On The Road Release Date: Out December 21, New Adaptation of Youth Classic

Culture

Walter Salles upcoming adaptation of Jack Kerouac’s Beat generation novel, On the Road — featuring Kristen Stewart (Marylou), Garrett Hedlund (Dean Morriarty), Tom Sturridge (Carlo Marx) and Sam Riley (Sal Paradise)— premiered at Cannes this May to mixed reviews and opens nationwide December 21.

As the first ever film adaptation of the cult novel, the material has been considered almost too sacrosanct to attempt on screen before. PolicyMic caught an early showing to weigh in on how millennials might react to the updated youth classic.

On the Road is the story of aspiring writer Dean Morriarty’s peregrinations from New York to California with his counter-culture friends. It’s also a thinly autobiographical sketch of Kerouac and contemporaries. The film is atmospheric, sensual, and contains great performances. Purists attached to the novel may not be fans. The thin Beat poetry backdrop has none of the crescendo power of Ginsberg, although his prose is used liberally.

And, in our health-obsessed age where we eat right, workout, and don’t as often, “fall into bed with people we don’t know,” the film’s melancholy depiction of wanderlust, Benzedrine highs, heroin lows, and even the orgies, seem more pitiable than inspirational. Dean Morriarty is not a glamorous hero; he’s the cautionary tale we thank for the wild ride, and then leave behind. Millennials aren’t boring; we’ve just grown bored of Beatnik immaturity.

Perhaps anticipating this disconnect with the subject matter, the film has a distinctly modern feel, and the fragmentary enjoyability of a road trip, rather than earnestness of a manifesto. Like Michelle Williams in My Week with Marilyn, the actors embody characters not impressions. With such legendary figures as William S. Burroughs, Alan Ginsberg, Jack Kerouac, and Neal Cassady to play, the film could easily have slipped into caricature in less capable hands. Kristen Stewart is alive as child-bride Marylou in a raw, jailbait way she first perfected in Into the Wild, and Kirsten Dunst seems born to play Camille, whom Carlo calls, “Helen of Troy with a brain.”

Unexpected cameos from Amy Adams, Viggo Mortensen, and Steve Buscemi bring outsized pleasure to their small parts. And, like any road trip, the music is key. With handheld cameras, and long sepia-toned shots out car windows, we see America roll by in snatches, accompanied by our favorite songs on the radio. The film feels like a memory—a lyric, an image, a strong emotion—in assembled nostalgic bits, from the trip of a lifetime.

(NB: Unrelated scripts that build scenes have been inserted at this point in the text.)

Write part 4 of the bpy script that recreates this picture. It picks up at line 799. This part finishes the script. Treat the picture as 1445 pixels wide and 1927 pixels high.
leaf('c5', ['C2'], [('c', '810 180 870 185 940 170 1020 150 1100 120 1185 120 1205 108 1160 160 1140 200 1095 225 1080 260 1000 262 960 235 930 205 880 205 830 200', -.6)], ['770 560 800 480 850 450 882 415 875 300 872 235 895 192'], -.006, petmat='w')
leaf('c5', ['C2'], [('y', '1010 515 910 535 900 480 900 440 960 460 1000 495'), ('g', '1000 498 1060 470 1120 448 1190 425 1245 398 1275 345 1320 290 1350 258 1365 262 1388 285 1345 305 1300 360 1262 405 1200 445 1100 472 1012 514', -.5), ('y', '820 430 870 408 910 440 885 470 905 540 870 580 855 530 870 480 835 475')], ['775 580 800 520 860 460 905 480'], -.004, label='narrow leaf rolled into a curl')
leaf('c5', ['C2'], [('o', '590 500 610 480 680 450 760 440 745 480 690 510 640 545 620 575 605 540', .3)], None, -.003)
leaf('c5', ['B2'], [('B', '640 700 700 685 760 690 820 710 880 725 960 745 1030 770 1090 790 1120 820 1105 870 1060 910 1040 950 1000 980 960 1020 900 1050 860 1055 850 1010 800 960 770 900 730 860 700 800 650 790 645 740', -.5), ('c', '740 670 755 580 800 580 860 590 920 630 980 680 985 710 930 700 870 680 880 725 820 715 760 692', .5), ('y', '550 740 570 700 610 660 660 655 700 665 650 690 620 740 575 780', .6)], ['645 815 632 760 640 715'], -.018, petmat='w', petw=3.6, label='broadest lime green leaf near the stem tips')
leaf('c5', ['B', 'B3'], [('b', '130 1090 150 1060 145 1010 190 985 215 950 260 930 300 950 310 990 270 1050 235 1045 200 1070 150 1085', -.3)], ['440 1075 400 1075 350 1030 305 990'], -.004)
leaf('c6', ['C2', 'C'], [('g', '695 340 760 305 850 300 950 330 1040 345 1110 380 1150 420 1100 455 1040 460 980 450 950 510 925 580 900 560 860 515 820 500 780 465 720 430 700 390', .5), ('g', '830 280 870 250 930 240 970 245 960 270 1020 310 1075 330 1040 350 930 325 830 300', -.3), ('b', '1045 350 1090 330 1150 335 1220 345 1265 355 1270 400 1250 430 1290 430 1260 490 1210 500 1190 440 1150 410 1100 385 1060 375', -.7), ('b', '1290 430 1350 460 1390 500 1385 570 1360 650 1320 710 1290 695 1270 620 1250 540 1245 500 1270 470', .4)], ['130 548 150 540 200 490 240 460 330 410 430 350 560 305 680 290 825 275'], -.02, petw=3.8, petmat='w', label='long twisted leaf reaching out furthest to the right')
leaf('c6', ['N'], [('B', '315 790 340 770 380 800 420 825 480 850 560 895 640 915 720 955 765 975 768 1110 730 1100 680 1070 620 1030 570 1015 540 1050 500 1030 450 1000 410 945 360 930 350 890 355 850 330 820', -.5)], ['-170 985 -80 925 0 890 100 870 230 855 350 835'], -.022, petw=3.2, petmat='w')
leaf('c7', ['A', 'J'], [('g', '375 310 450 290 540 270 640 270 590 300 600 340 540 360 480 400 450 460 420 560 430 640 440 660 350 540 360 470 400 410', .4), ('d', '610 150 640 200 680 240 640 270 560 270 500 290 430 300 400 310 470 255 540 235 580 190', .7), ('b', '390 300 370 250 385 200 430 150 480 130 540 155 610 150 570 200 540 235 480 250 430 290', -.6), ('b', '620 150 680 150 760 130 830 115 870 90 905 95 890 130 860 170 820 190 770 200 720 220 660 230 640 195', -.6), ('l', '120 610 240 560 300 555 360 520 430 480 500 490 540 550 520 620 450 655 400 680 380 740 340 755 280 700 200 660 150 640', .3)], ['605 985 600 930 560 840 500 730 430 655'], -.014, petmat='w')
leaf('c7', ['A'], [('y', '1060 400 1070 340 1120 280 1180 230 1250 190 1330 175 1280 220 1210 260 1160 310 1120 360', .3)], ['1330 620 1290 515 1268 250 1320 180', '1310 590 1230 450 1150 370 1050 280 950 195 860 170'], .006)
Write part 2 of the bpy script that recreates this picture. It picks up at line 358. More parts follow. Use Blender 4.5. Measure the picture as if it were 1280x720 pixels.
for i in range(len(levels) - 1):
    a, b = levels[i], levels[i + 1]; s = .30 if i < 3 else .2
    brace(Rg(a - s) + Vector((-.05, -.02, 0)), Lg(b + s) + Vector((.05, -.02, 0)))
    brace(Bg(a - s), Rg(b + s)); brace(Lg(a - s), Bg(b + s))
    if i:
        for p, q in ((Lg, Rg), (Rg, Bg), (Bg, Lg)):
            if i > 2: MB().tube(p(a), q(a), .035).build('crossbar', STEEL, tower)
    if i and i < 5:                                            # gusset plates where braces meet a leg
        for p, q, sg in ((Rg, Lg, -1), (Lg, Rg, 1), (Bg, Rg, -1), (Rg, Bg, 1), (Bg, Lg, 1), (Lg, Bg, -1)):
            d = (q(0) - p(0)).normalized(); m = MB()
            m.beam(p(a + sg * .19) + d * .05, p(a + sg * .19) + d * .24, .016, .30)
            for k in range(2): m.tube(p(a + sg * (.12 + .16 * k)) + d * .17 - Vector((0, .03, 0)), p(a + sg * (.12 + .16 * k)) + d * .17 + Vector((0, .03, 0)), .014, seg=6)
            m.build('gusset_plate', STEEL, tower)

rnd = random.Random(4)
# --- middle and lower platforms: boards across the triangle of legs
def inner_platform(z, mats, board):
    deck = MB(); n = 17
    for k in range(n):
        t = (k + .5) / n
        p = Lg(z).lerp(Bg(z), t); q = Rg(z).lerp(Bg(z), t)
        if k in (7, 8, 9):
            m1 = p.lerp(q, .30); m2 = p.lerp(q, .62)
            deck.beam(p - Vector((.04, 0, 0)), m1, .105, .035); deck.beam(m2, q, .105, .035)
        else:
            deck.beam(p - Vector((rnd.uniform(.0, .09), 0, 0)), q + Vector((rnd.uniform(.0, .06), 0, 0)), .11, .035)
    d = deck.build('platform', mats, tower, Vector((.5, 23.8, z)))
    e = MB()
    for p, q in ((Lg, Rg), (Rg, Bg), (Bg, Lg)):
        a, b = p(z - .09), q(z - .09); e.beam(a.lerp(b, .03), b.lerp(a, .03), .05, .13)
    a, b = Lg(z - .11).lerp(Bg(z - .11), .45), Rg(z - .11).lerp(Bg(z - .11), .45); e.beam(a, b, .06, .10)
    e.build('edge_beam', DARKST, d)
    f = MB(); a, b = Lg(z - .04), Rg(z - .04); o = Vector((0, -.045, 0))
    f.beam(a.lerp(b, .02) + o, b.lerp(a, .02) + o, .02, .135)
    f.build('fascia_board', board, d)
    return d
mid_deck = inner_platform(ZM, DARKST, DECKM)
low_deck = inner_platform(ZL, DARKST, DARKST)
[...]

“Sweet 16” plays languidly in the back of a truck, while smoking cigarettes and driving through Nebraska. “I’ve Got The World On a String” brings us back to a first love, and a bar full of friends. Ella Fitzgerald and a few blues standards are blended with a moody original score from Oscar winner Gustavo Santaolalla (Brokeback Mountain and Babel) to make the soundtrack feel like as organic and impulsive as Sal’s wanderings.

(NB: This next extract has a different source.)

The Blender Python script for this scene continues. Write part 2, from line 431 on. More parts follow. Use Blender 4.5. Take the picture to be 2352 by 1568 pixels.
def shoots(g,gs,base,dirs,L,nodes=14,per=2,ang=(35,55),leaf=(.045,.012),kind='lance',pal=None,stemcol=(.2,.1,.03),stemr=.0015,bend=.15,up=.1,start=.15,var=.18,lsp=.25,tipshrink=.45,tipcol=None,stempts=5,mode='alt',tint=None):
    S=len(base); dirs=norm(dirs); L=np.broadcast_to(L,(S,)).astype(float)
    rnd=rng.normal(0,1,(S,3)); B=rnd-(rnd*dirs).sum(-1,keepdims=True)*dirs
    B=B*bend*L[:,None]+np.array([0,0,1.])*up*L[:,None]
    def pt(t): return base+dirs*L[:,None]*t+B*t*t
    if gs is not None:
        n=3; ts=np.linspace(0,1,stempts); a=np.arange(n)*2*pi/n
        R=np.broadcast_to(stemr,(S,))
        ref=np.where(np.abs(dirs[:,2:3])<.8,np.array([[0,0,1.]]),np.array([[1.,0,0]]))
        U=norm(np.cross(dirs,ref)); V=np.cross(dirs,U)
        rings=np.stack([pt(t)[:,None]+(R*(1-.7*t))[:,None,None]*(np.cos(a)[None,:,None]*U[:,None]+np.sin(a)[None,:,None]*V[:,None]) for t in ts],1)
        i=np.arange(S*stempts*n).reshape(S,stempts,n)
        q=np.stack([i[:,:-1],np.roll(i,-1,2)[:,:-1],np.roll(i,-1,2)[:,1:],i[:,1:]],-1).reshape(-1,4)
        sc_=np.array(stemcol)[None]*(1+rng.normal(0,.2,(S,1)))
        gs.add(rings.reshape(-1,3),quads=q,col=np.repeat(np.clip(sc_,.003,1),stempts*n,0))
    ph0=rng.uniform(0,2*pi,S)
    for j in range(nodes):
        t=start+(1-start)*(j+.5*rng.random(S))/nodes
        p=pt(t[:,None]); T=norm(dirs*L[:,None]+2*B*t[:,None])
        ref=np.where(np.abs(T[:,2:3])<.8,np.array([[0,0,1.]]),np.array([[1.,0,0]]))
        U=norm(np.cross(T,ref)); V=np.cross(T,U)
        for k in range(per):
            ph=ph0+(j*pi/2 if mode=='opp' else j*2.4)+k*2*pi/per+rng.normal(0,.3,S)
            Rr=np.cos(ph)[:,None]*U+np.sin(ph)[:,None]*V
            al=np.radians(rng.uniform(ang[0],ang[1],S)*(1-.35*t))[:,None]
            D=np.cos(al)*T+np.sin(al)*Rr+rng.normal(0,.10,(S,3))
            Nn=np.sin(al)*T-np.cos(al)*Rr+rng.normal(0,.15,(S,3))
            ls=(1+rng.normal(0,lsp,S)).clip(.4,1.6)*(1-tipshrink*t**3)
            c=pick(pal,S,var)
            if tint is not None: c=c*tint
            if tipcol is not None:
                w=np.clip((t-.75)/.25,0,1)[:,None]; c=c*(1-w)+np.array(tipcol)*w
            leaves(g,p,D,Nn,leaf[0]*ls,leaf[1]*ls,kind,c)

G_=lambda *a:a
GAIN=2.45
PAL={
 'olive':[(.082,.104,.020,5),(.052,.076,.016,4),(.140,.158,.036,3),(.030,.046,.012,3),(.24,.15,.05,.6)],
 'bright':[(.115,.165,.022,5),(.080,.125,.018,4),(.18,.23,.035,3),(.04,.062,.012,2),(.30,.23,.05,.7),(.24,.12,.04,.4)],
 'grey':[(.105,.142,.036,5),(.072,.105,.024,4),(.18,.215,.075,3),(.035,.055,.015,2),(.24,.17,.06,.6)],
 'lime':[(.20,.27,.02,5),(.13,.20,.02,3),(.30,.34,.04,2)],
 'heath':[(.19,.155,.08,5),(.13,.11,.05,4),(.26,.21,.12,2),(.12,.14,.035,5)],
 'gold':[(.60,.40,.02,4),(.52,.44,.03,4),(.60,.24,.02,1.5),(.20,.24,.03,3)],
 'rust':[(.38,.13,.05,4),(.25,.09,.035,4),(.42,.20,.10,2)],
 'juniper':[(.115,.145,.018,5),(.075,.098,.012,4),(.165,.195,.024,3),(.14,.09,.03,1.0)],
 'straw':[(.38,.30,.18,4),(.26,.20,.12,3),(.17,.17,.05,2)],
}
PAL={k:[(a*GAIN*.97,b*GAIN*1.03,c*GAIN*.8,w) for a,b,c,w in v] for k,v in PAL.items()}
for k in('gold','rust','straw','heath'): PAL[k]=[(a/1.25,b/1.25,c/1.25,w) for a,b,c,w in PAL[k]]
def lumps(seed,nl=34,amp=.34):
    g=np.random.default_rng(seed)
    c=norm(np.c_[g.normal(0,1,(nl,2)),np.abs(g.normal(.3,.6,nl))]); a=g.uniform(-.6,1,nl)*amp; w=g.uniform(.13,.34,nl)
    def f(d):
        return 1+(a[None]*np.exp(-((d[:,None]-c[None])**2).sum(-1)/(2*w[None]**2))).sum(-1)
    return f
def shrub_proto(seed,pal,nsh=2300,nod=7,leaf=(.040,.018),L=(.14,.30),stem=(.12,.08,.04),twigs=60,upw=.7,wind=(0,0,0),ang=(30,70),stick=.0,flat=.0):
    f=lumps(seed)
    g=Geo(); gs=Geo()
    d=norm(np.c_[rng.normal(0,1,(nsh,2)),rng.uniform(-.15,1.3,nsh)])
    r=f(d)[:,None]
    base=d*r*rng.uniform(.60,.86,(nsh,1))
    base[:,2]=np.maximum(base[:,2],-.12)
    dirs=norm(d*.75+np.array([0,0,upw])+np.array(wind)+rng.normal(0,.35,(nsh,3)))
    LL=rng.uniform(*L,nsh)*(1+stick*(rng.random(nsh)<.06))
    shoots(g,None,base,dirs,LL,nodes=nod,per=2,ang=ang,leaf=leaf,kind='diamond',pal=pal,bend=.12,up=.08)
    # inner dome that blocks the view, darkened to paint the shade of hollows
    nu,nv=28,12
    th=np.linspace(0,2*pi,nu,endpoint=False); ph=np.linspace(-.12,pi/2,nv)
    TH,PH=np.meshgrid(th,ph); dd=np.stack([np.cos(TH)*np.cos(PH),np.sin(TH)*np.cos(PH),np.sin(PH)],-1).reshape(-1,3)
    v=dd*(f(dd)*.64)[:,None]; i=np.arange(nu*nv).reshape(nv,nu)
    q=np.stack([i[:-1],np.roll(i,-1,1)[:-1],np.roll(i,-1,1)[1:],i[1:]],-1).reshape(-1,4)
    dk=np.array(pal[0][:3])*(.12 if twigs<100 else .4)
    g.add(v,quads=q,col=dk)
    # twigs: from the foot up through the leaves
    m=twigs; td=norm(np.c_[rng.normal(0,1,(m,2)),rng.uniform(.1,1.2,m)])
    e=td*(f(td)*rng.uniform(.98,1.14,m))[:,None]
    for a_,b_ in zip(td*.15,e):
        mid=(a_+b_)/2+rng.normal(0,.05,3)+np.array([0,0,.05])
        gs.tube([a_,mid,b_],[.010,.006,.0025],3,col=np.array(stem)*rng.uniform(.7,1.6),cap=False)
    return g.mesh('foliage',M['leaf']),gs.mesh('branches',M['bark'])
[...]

In this version, California is a dream and Denver is a harsh reality. Places stand in for ideas and we never stop moving. The only lasting impression is Kerouac’s evergreen declaration, “The only people for me are the mad ones, the ones who are mad to live, mad to talk, mad to be saved, desirous of everything at the same time, the ones who never yawn or say a commonplace thing, but burn, burn, burn like fabulous yellow roman candles exploding like spiders across the stars.”